What impeccable timing, KSM!
Khalid Shaikh Mohammed may have diverted attention from Alberto Gonzales, but the 9/11 plotter's testimony exposes the flaws in Bush's 'war on terror.'
March 16, 2007
WHAT TIMING! Just when the attorney general and the president were coming under fire for the politicized dismissals of eight U.S. attorneys, the Pentagon released a transcript of a March 10 hearing in which Guantanamo detainee Khalid Shaikh Mohammed confessed to masterminding the 9/11 attacks. Now we can get back to the Bush administration's preferred topic: What a heck of a job it's doing in the war on terror.

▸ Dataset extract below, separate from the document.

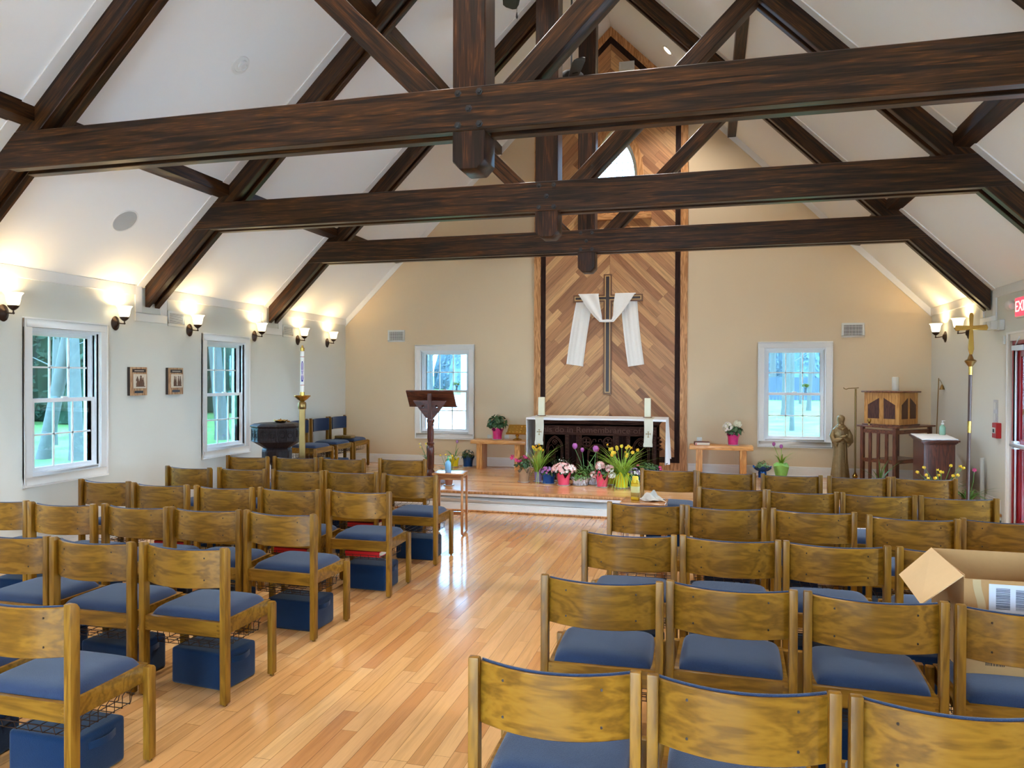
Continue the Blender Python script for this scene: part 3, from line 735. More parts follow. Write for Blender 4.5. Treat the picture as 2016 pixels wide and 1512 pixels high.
# red books lying in the racks
bk0 = None
for (x, y, sd, r_, who, dx) in ((-2.558, 5.197, 'left', 4, 'on the aisle', -.02), (-3.149, 6.239, 'left', 5, 'second from the aisle', .06), (-4.247, 5.098, 'left', 4, 'fourth from the aisle', 0), (-3.122, 5.15, 'left', 4, 'second from the aisle', -.05),
        (.116, 4.199, 'right', 3, 'second from the aisle', .05), (1.195, 4.205, 'right', 3, 'fourth from the aisle', -.03), (.093, 3.236, 'right', 2, 'second from the aisle', .0)):
    if bk0 is None:
        bk0 = bpy.data.objects.new('hymnal', None); COL.objects.link(bk0)
        m = MB(); m.box(-.145, .145, -.1, .1, 0, .004); m.box(-.145, .145, -.1, .1, .036, .04); m.box(-.145, .145, -.103, -.099, 0, .04); m.build('cover', M_red, bk0, bevel=.002)
        m = MB(); m.box(-.14, .14, -.098, .095, .004, .036); m.build('pages', M_page, bk0); KIDS[bk0.name] = [o for o in COL.objects if o.parent == bk0]; t = bk0
    else: t = copy_tree(bk0)
    t.location = (x + dx, y + .2, .271)
    tag(t, 'red book racked under the chair %s, %s, %s block' % (who, rown[r_], sd), 'book', 'red books in the chair racks')
# ---------------------------------------------------------------- wall lamps, vents, plaques, signs
M_shade, _nt, _b = _new('lamp_shade_glass')
_b.inputs['Base Color'].default_value = (1, .93, .78, 1); _b.inputs['Emission Color'].default_value = (1, .80, .45, 1); _b.inputs['Emission Strength'].default_value = 1.6; _b.inputs['Roughness'].default_value = .3
def sconce(x, y, s, label, group):
    """s = +1: on the left wall facing +x, -1: on the right wall"""
    t = thing('wall_sconce', label, 'wall lamp', (x, y, 2.2), 0 if s > 0 else PI, group)
    m = MB(); R = Matrix.Rotation(PI / 2, 4, 'Y')
    m.lathe([(.052, 0), (.055, .006), (.046, .014), (.03, .02), (.02, .034), (.008, .038)], 24, M=R, sx=1.35)
    m.build('backplate', M_bronze, t)
    m = MB(); m.tube([(.03, 0, .005), (.07, 0, -.003), (.105, 0, -.006), (.116, 0, .004), (.115, 0, .03)], .0065, 8); m.ball((.116, 0, -.004), .011, 6); m.build('arm', M_bronze, t)
    m = MB(); m.lathe([(.006, .018), (.02, .026), (.038, .044), (.045, .056), (.044, .062), (.02, .06)], 22, (.115, 0, 0)); m.build('cup', M_bronze, t)
    m = MB(); o = [(.034, .06), (.045, .075), (.052, .1), (.056, .13), (.062, .152), (.077, .172)]
    m.lathe(o + [(r - .004, z) for r, z in reversed(o)], 28, (.115, 0, 0)); m.build('shade', M_shade, t, fix=True)
    m = MB(); m.ball((.115, 0, .11), .022, 8); m.build('bulb', M_bulb, t)
    ld = bpy.data.lights.new('sconce_light', 'POINT'); ld.energy = 2.5; ld.color = (1, .74, .38); ld.shadow_soft_size = .02
    lo = bpy.data.objects.new('sconce_light', ld); COL.objects.link(lo); lo.parent = t; lo.location = (.115, 0, .14)
    return t
M_bulb = emis('warm_bulb', (1, .8, .5, 1), 12.0)
sl = ['nearest the camera, cut by the picture edge', 'between the near window and the plaques', 'above the gap left of the second window', 'right of the second window', 'behind the paschal candle', 'nearest the far corner']
for y, l in zip((5.139, 6.403, 7.538, 8.835, 9.927, 10.813), sl):
    sconce(XL, y, 1, 'lit bronze sconce on the left wall, %s' % l, 'wall sconces on the left wall')
for y, q in ((3.85, 'first'), (2.4, 'second')): sconce(XL, y, 1, 'lit bronze sconce on the left wall, %s one beyond the picture edge' % q, 'wall sconces on the left wall')
sconce(XR, 10.807, -1, 'lit bronze sconce on the right wall nearest the far corner', 'wall sconces on the right wall')
sconce(XR, 9.906, -1, 'lit bronze sconce on the right wall behind the processional cross', 'wall sconces on the right wall')

def vent(label, kind, mpf, u0, u1, z0, z1, group=None):
    """register flush on a wall; mpf(u, d, z) with d negative into the room"""
    a = mpf((u0 + u1) / 2, 0, (z0 + z1) / 2)
    t = thing('wall_vent', label, 'air vent', a, 0, group); w, h = u1 - u0, z1 - z0
    def B(m, p, q, d0, d1, r, s_, mi=0):
        P, Q = mpf(p + (u0 + u1) / 2, d0, 0), mpf(q + (u0 + u1) / 2, d1, 0)
        m.box(min(P[0], Q[0]) - a[0], max(P[0], Q[0]) - a[0], min(P[1], Q[1]) - a[1], max(P[1], Q[1]) - a[1], r, s_, mi)
    f = MB(); k = .028
    B(f, -w / 2, w / 2, -.012, 0, h / 2 - k, h / 2); B(f, -w / 2, w / 2, -.012, 0, -h / 2, -h / 2 + k)
    B(f, -w / 2, -w / 2 + k, -.012, 0, -h / 2 + k, h / 2 - k); B(f, w / 2 - k, w / 2, -.012, 0, -h / 2 + k, h / 2 - k)
    f.build('frame', M_grille, t, bevel=.003)
    b = MB(); B(b, -w / 2 + k, w / 2 - k, -.002, -.0005, -h / 2 + k, h / 2 - k); b.build('shade_sheet', M_ductshade, t)  # flat dark sheet, its colour stands for the shade behind the louvres
    g = MB()
    if kind == 'v':
        n = 14
        for i in range(n): x = -w / 2 + k + (w - 2 * k) * (i + .5) / n; B(g, x - .0035, x + .0035, -.009, -.002, -h / 2 + k, h / 2 - k)
        for q in (-.25, 0, .25): B(g, -w / 2 + k, w / 2 - k, -.0095, -.006, q * h - .002, q * h + .002)
    else:
        n = 9
        for i in range(n): z = -h / 2 + k + (h - 2 * k) * (i + .5) / n; B(g, -w / 2 + k, w / 2 - k, -.009, -.003, z - .005, z + .003)
    g.build('louvres', M_grille, t)
    return t
vent('white air vent on the far wall left of the altar panel', 'v', fwall_map, -5.11, -4.813, 2.236, 2.431, 'vents on the far wall')
vent('white air vent on the far wall above the statue', 'v', fwall_map, 1.818, 2.117, 2.237, 2.441, 'vents on the far wall')
vent('white air vent on the left wall beside the middle truss foot', 'h', lwall_map, 7.17, 7.44, 2.225, 2.40, 'vents on the left wall')
vent('white air vent on the left wall beside the farthest truss foot', 'h', lwall_map, 9.52, 9.79, 2.23, 2.405, 'vents on the left wall')
vent('small grey vent near the peak of the oak panel', 'h', lambda u, d, z: (u, YF - .023 + d, z), -1.33, -1.10, 6.28, 6.43)
M_plq = wood('plaque_wood', rgb(150, 110, 78), rgb(196, 158, 120), 'z', .5, 2)
M_plqd = plain('plaque_dark_edge', rgb(44, 30, 24), .5); M_ivory = plain('ivory_tile', rgb(212, 198, 178), .5); M_sepia = plain('sepia_relief', rgb(96, 66, 48), .6, var=.3, scale=80)
M_slate = plain('slate_label', rgb(48, 56, 66), .4)
def plaque(y, label, figs, words):
    t = thing('station_plaque', label, 'plaque', (XL, y, 1.605), 0, 'wooden plaques on the left wall')
    w, h = .245, .30
    MB().box(0, .032, -w / 2, w / 2, -h / 2, h / 2).build('back_board', M_plqd, t, bevel=.002)
    MB().box(.032, .036, -w / 2 + .004, w / 2, -h / 2, h / 2).build('face', M_plq, t)
    MB().box(.036, .041, -.09, .10, .095, .13).build('title_strip', M_plqd, t)
    MB().box(.041, .042, -.065, .07, .108, .115).build('title_line', M_ivory, t)
    MB().box(.036, .046, -.082, .105, -.075, .078).build('tile', M_ivory, t, bevel=.003)
    m = MB(); rr = random.Random(len(label))
    for (cy, base, top, wd) in figs:
        m.lathe([(wd * .9, 0), (wd, (top - base) * .3), (wd * .55, (top - base) * .7), (wd * .3, (top - base) * .84), (wd * .45, (top - base) * .9), (wd * .3, (top - base)), (.0005, (top - base) * 1.02)], 8, (.047, cy, base), sx=.3)
    m.box(.046, .05, -.05, .08, -.058, -.05); m.build('relief', M_sepia, t)
    MB().box(.036, .04, -.06, .062, -.125, -.1).build('label_strip', M_slate, t)
plaque(6.69, 'left one of two small wooden relief plaques between the left windows', [(-.02, -.05, .02, .03), (.02, -.05, .06, .028), (.05, -.05, .04, .02), (-.03, .0, .05, .02)], '')
plaque(7.264, 'right one of two small wooden relief plaques between the left windows', [(-.035, -.05, .055, .016), (-.012, -.05, .05, .014), (.03, -.05, .058, .016), (.06, -.05, .055, .018)], '')
# thing group on the right wall above and beside the door
M_signred, _nt, _b = _new('exit_sign_red'); _b.inputs['Base Color'].default_value = rgb(230, 20, 30); _b.inputs['Emission Color'].default_value = (1, .03, .05, 1); _b.inputs['Emission Strength'].default_value = 1.1
M_signlt, _nt, _b = _new('exit_sign_letter'); _b.inputs['Base Color'].default_value = rgb(255, 150, 140); _b.inputs['Emission Color'].default_value = (1, .35, .3, 1); _b.inputs['Emission Strength'].default_value = 1.2
M_plas = plain('grey_white_plastic', rgb(206, 206, 200), .4)
t = thing('exit_sign', 'red lit EXIT sign above the red door, cut by the picture edge', 'exit sign', (XR, 8.24, 2.36))
MB().box(-.045, 0, -.165, .165, -.105, .10).build('housing', M_plas, t, bevel=.004)
MB().box(-.05, -.045, -.158, .158, -.088, .088).build('face', M_signred, t, bevel=.002)
text('EXIT', .15, M_signlt, t, (-.051, 0, 0), (PI / 2, 0, -PI / 2), .001, 'letters')
MB().lathe([(.03, 0), (.045, .03), (.052, .06), (.05, .066), (.001, .068)], 20, M=Matrix.Translation((-.05, .225, .02)) @ Matrix.Rotation(-PI / 2.4, 4, 'X')).build('lamp_head', M_plas, t)
t = thing('emergency_light', 'white twin emergency light unit under the right truss foot', 'emergency light', (XR, 8.93, 2.22))
MB().box(-.05, 0, -.13, .05, -.055, .055).build('housing', M_plas, t, bevel=.006)
for y_, z_ in ((.1, 0), (-.03, 0)):
    m = MB(); m.box(-.115, -.045, y_ - .055, y_ + .055, -.045, .045); m.box(-.12, -.112, y_ - .048, y_ + .048, -.038, .038)
    m.build('lamp_head', M_plas, t, bevel=.008, seg=2)
tag(MB().box(-.03, 0, -.025, .025, -.045, .045).build('door_sensor', M_plas, None, (XR, 8.77, 2.06), bevel=.004), 'tiny white sensor box at the top corner of the red door', 'sensor')
t = thing('switch_panel', 'pale wall switch panel left of the red door', 'switch panel', (XR, 9.02, 1.31)); MB().box(-.012, 0, -.055, .055, -.125, .125).build('plate', plain('grey_plate', rgb(190, 188, 190), .4), t, bevel=.003)
for z_ in (.06, -.06): MB().box(-.016, -.012, -.03, .03, z_ - .04, z_ + .04).build('switch', M_plas, t, bevel=.002)
t = thing('fire_alarm', 'red fire alarm pull box beside the red door', 'fire alarm', (XR, 8.93, 1.115))
MB().box(-.05, 0, -.06, .06, -.08, .08).build('box', plain('alarm_red', rgb(176, 24, 30), .35), t, bevel=.004)
MB().box(-.055, -.05, -.045, .045, -.03, .03).build('pull_handle', M_plas, t, bevel=.003); MB().box(-.058, -.055, -.02, .02, -.02, .015).build('slot', M_black, t)
m = MB(); m.tube([(0, 0, 0), (0, 0, .05), (0, .02, .52)], .022, 12); m.lathe([(.033, .02), (.033, .05), (.03, .055)], 16); m.tube([(0, 0, .02), (0, -.35, 0)], .016, 8)
tag(m.build('wall_pipe', M_plas, None, (XR - .045, 9.28, ZP + .02)), 'white pipe stub on the right wall behind the daffodils', 'pipe')
for x, z, l in ((-3.36, .69, 'white wall outlet behind the left bench, left of the pink pot'), (-.125, .725, 'white wall outlet behind the book on the right bench')):
    t = thing('wall_outlet', l, 'outlet', (x, YF, z)); MB().box(-.037, .037, -.007, 0, -.057, .057).build('plate', M_plas, t, bevel=.002)
    for q in (-.02, .02): MB().box(-.014, .014, -.009, -.007, q - .013, q + .013).build('socket', M_grille, t, bevel=.001)
t = thing('wall_outlet', 'white wall outlet on the far wall hidden low behind the bench', 'outlet', (-3.08, YF, .69)); MB().box(-.037, .037, -.007, 0, -.057, .057).build('plate', M_plas, t, bevel=.002)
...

KSM is a nasty piece of work. In the transcript, he claimed credit not only for the 9/11 attacks ("I was responsible for the 9/11 operation, from A to Z,") but for more than 30 other plots, from the beheading of journalist Daniel Pearl to a plot to assassinate former U.S. presidents. In fact, there's almost nothing to which KSM didn't confess.
But if the administration hopes to regain lost political capital by shifting the conversation back to terrorism and KSM, the strategy may backfire. If anything, KSM's recent performance highlights the downside of the Bush administration's post-9/11 decision to declare "war" against Al Qaeda.
It goes without saying that military action may at times be required to combat well-defended terrorist organizations based in foreign states. But as a policy matter, the "war on terror" framework has been a predictable disaster for the United States. It led to a counterproductive overreliance on military force, an under-appreciation of the role of politics and community identity in sustaining terrorist organizations and a dangerous, "anything goes" approach to intelligence gathering that encompassed secret detentions and torture.